Indeed, and as a school those 18 months are well worth it, but it is in many ways also 18 months wasted. There is a strong sense of NIH with the Ladybird dev(s), and I wonder if that isn't their whole reason for doing this.

I've seen another team doing something similar, they went through endless rewrite cycles of a major package but never shipped, and eventually the project was axed when they proposed to do it all over again, but this time even better.


  > Indeed, and as a school those 18 months are well worth it, but it is in many ways also 18 months wasted.
the thing for me is (and maybe i've missed something?) but if after 18 months of struggle i'd really like to get a more insightful blog post* that goes into detail about what exactly failed and the process that lead to it... as a language enthusiast i think getting valuable lessons/reflections would be cool (was the cause swift c++ iterop progressing too slow? or some other technical hurdle? was there politics involved? etc etc)

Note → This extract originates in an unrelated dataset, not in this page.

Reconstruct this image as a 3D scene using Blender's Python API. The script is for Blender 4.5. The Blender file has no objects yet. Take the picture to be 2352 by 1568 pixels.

* of course i'm just an internet person, i don't deserve anything from anybody ^^


The sense of NIH is from Serenity, and that was probably the reason for Jakt's existence too. Now it's spun off into its own project there is a lot more pragmatism.


Well, here's to hoping because we really need a stand-in for FF. I realize the irony here in terms of that being the ultimate 'NIH' project but that one I can get behind because the browser landscape is much too fragile. Of course they might end up taking users away from FF rather than from Chrome, Edge or Safari.


In case you didn't know they're using a lot of third-party libraries now for pretty major things: libcurl for http, Skia/Harfbuzz for rendering, libxml, OpenSSL, ffmpeg, etc:

https://github.com/LadybirdBrowser/ladybird/tree/8017f8a7ed3...

The core browser engine, JS/CSS/layout etc will always be original.